The first day of October was my first day home. That morning I checked my email and saw a post from
The Nester that challenged her readers to spend 31 days blogging about a specific topic. I passed over it on Monday thinking it was a good idea but not really wanting to commit to anything at all on my very first day at home. I thought about it again on Tuesday and again on Wednesday but still couldn't pull the trigger. Today I thought about it again and this time I decided to act on it. I mean, I did promise several weeks ago that I was "diving in" to the blogging world. And so far I've pretty much been sitting on the edge of the pool.

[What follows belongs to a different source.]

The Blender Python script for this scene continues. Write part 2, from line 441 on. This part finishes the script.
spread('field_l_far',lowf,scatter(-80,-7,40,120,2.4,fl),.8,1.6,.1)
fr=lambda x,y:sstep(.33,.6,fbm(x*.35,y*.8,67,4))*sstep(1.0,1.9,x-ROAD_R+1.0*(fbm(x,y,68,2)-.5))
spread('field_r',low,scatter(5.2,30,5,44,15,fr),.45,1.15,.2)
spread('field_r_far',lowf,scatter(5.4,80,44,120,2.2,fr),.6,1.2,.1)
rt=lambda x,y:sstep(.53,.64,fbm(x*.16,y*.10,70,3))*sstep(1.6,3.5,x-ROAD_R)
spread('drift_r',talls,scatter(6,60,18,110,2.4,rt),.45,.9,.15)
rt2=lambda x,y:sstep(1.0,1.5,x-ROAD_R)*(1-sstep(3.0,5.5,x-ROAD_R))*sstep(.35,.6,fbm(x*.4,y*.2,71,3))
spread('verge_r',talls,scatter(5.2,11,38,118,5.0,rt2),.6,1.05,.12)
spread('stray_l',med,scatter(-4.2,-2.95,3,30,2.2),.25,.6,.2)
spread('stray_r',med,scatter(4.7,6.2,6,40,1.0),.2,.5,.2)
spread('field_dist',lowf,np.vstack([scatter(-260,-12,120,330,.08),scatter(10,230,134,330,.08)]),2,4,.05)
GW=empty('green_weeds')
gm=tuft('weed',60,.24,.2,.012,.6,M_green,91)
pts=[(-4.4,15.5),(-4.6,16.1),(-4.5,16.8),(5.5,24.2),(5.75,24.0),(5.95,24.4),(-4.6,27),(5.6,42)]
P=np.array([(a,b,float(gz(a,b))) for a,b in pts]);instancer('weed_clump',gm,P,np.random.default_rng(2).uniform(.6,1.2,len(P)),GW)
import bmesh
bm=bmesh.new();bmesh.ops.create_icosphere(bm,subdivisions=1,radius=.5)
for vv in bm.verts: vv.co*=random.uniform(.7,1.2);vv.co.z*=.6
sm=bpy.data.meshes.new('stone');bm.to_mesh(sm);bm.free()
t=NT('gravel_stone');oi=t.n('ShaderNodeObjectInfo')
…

Anyhow, I've decided my topic will be discovering your purpose. I've already been on this journey over the last few weeks. I've been learning that I so often place my identity in the things I do, the possessions I have, the people I love. Not all the ways I identify myself are bad. But I know my true purpose can only be found in Him. So over the next 31 days I will be writing about what it looks like to "get it right". I'm a few days behind but I'm sure you'll forgive me.
Day 1: Slow down to find your purpose
For the last 8 months I have been home almost half of the time. I initially worked two days a week and then for the last month I worked everyday training my replacement. I've technically had time to "slow down". You would think when you are doing half as much as you used to be you should only be half as busy. That makes sense, right? Wrong! It took me the last 8 months to realize that "slowing down" isn't something that just happens when you cut out responsibilities and cut back on commitments....especially when you replace them with other responsibilities and commitments. You have to be deliberate about slowing down.
After two days of "being home" (running to home goods, going grocery shopping, meeting a friend for lunch, signing up for the gym, meeting a friend for a walk, going to the farmer's market, making
dinner, picking up diapers I forgot at the grocery store, deep cleaning the house, etc.), out of sheer exhaustion and without really realizing it, I spent all day Wednesday devoted to slowing down.
I took time to sit on the floor with my baby boy and I realized that he could pull himself up! How long had that been happening? I took a little extra time and chopped up some fruit for him. To my surprise he picked up the little pieces with his tiny little fingers and put them in his mouth one by one. He chewed and swallowed. Something so simple but so remarkable. If you are a mom I'm sure you can relate to the sense of pride you feel in this kind of moment. I wanted to run out the door and shout, "Hey everyone! My baby eats mangos!!!!"
The best moment came in the aisle of Big Lots. It was the "aha moment". I put the fluffy shopping cart cover in the seat and placed Max in it. He sat up like a big boy and we began to make our way to the back of the store. For some reason I felt the urge to just stop mid-aisle and look down at him. There he was looking right back up at me. He just smiled and looked right into my eyes and fixed his attention on me for what seemed like forever. His face said, "I'm so happy I'm with you, mom". I'm not sure how long I've been missing that look but I know one thing for sure....I don't want to miss it again. In that moment I saw a bit of purpose staring right back up at me. It's like God Himself smiled at me and said, "This is what you are meant to do." So, I will stop every now and again to look around. Really look around. I'll be present. I'll be still. I'll take it all in.